Suppose that I have some familiarity with the following words (meaning, feel free to "remind" me what the correct definitions are):
- Some version (Stasheff associahedra?) of $A_\infty$ monoids.
- Kan simplicial sets as $\infty$-groupoids.
One can then define the following: A groupal $\infty$-groupoid is an $A_\infty$ monoid $G$ in $\infty$-groupoids, such that the map $(g,h) \mapsto (g,gh)$, $G \times G \to G\times G$ is an equivalence of $\infty$-groupoids. (If this isn't quite the right definition, please let me know.)
One could instead talk about $\infty$-groupoids for which the set of $0$-morphisms is a point. I think this is what are called reduced.
I'm under the impression that these should be "the same". If I were working not with $\infty$-groupoids but rather at a low categorical level, I would understand how they are the same: a groupoid with one object is "the same" as a group or groupal set (an associative monoid such that the map $(g,h) \mapsto (g,gh)$ is an isomorphism).
More precisely, there should be functors $\Omega$ and $\rm B$ between the $(\infty,1)$-categories of reduced $\infty$-groupoids and groupal $\infty$-groupoids, and I would assume that these are an equivalence, in the appropriate sense.
I almost understand these functors:
- Given a reduced $\infty$-groupoid $G$, I would try to define $\Omega G = \hom(S,G)$, where $S$ is some $\infty$-groupoid version of the circle, say a particular $S = \mathrm B\mathbb Z$ that I might construct by hand. The "$\hom$" is just the hom of $\infty$-groupoids (reduced $\infty$-groupoids are full in $\infty$-groupoids), and in particular it takes values in $\infty$-groupoids; on the other hand, letting $\vee$ denote the coproduct in reduced groupoids, there is a distinguished map $S \to S\vee S$ which winds around the outside of the figure-eight, and pulling back along this map gives the groupal structure on $\Omega G$. Left to check is that this really is a groupal structure, but that should be easy.
- Given a groupal $\infty$-groupoid $G$, I should try to define $\mathrm B G$ in the same way that I would if I were just starting with a group. But a priori I only see how to define $\mathrm B G$ as a simplicial object in $\infty$-groupoids. So my biggest difficulty here is that don't know how to collapse what I'm modeling as a "double simplicial set" into a "single simplicial set". Writing $\Delta$ for the category whose objects are finite totally-ordered sets and whose morphisms are non-decreasing maps (so that a simplicial set is a functor $\Delta^{\mathrm{op}} \to \mathrm{Set}$), maybe there is a nice map $\Delta \to \Delta^{\times 2}$ along which I can pull back?

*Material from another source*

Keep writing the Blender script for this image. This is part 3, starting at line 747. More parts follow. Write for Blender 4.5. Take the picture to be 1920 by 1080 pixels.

If so, then there only remains to check the Kan condition.
- Oh, and I'd need to check that $\Omega,\mathrm B$ are inverse (up to ...) to each other.
After a rambly introduction, my questions are:
Is this all correct? What is the $\mathrm B$ construction? What's the precise statement of the equivalence between groupal and reduced $\infty$-groupoids?
I assume that this type of thing is carefully spelled out somewhere in the literature. So maybe my real question is:
What is a good reference that will take my hand and walk me through this part of category theory?